Our Advice & Top 10 tips on the French Visa process

  • Do not go to Dijon Prefecture or any large city’s Prefecture.
  • Find a smaller Prefecture, somewhere where you can actually talk to someone.
  • Take the research with a pinch of salt – different websites (that looked official) all had conflicting information.
  • If someone says “this is how you do it” be aware that:
    • everyone’s circumstances are different.
    • each Prefecture is like dealing with a different country, they all have different agendas.
    • nothing is set in stone, it depends who you deal with on the day too!
  • If you need to translate Health Insurance documents, ask your insurer, ours gave us a French translation within
  • twenty-four hours (not google translated either!).
  • Try and arrange a French bank account – this helped! If not, ensure your statements are translated to English.
  • If one of you is a UK citizen, ensure you have your EHIC (European Health Insurance Card).
  • Research & learn some questions/answers in French before you go, to make the interview easier.
  • Create a ‘contents’ page at the top of your application, so everything can be found quickly.
  • If you disagree with what is happening (as we did with the initial fine), ask to see someone more senior. We were just lucky, and on our second appointment we were seen by a senior employee, who ‘let us off’ the fine as she deemed it unnecessary in our circumstances.
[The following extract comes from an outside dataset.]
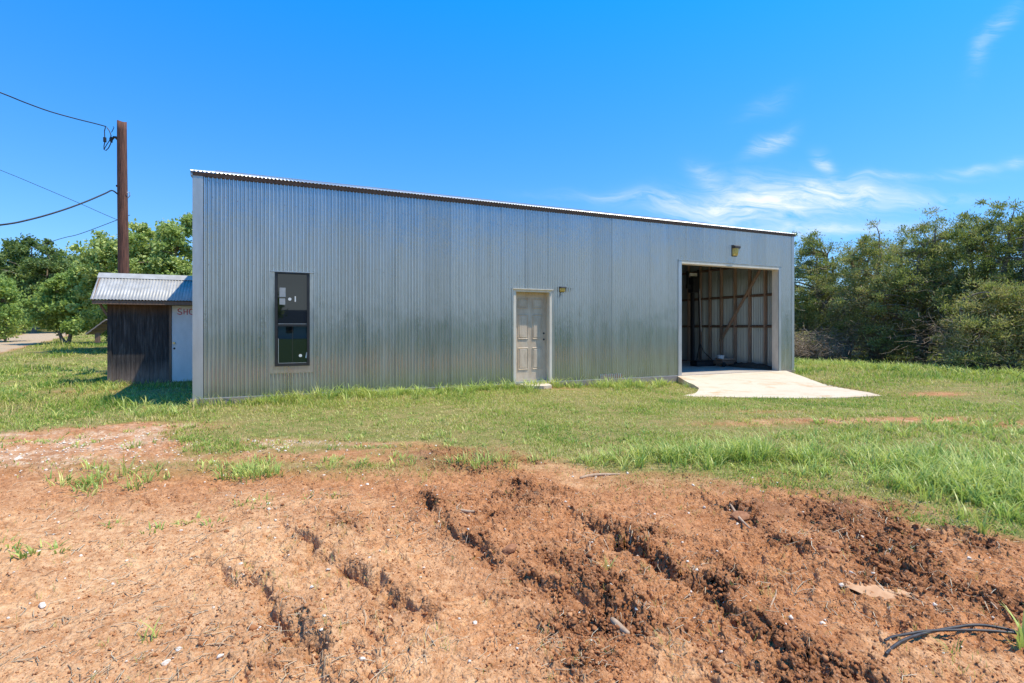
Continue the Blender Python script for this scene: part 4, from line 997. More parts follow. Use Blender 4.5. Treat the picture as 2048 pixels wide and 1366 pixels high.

The visa is FREE, we had to pay for a lot of postage (our application became quite ‘thick’ and heavy).

More help/contacts
Solutions to problems with your EU rights here. This is a great European Visa Resource. They had already told us they would take on our case if we were fined.
Health insurance at a very good price (and they translated our docs into French!).
UK Citizens applying for your EHIC (European Health Insurance Card) here.

In Summary
If we had gone to a Prefecture, such as Agen, first, the whole thing would have been done and dusted in two visits, and with little pain.